A primeira vez que assisti foi há três anos na verdade, quando ainda estava em Londrina e, pra variar, perdidamente apaixonado por uma garota que não queria nada comigo. E aí a música apareceu, e de certo modo toda aquela agitação no meu coração sossegou um pouco e me fez perceber que mesmo que as coisas não estivessem dando certo pra mim, ainda era possível acreditar. Como eu disse, cada um tem seu jeito de renovar suas esperanças; meu jeito tem sido através de um velho DVD e uma música que posso até ficar anos sem ouvir, mas basta escutar só mais uma vez para relembrar de toda a letra, e de tudo que ela significa para mim. Alguns anos depois, eu estava fazendo compras para mim mesmo no mercado – algo que ainda era novidade para mim, considerando que estava morando sozinho há apenas três meses – quando passei por uma gôndola de DVDs em promoção e me deparei com o filme, o mesmo que eu assisti antes e que acabei por dar de presente a uma amiga antes de sair de Londrina. Foi aí que eu fiz uma decisão que definiu meu caráter dali em diante; tirei alguns supérfluos do carrinho para dar espaço em meu curto orçamento à aquisição do DVD. Naquela época eu também estava meio a uma nova crise amorosa; eu queria ela, ela queria outra pessoa, mas ainda assim não conseguíamos nos desgrudar um do outro. E continuar perto de alguém que você gostaria que fizesse mais parte de você do que ela delimita às vezes tem conseqüências inesperadas. Nesse caso, às vezes dói mais do que você imaginou que machucaria.

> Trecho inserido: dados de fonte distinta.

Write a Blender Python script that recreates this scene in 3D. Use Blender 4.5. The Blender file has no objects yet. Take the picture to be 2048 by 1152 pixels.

Aquela foi a primeira vez que busquei esta pequena fonte de imaginação para reanimar minhas forças para acreditar no amor, e mesmo que estivesse partindo de uma obra de ficção, acho que tudo que envolve amor nos faz mesmo fugir um pouco do mundo real e tira nossos pés do chão mesmo que apenas um instante, para tentarmos chegar perto daqueles sonhos bonitos e distantes que fazem nossas noites mais plenas e profundas. Tudo isso e muito mais, eu conseguia sentir de novo através daquela música. Para os amantes fictícios do filme era um modo de reafirmarem sua paixão não importa o que acontecesse, e para mim era o modo de impedir que a chama desse amor feroz, impetuoso e avassalador que vive dentro da minha alma de se apagar por completo. Duas noites atrás, eu tive um desses momentos e como já era de costume, deixei o mundo de lado para rever a velha história de amor de um escritor e uma cortesã que se conhecem através de um mal entendido, mas que se mantém juntos através de um amor que, ao contrário da mocinha, viveu para sempre. A mensagem do filme é a mesma que carrego comigo todos os dias, especialmente aqueles mais cinzas em que me parece mais difícil enxergar todos esses sentimentos que vivem esparramados em mim: a coisa mais importante que você aprenderá é simplesmente amar e ser amado. E haja o que houver, eu vou continuar acreditando.

Ao som de: Come What May – Moulin Rouge.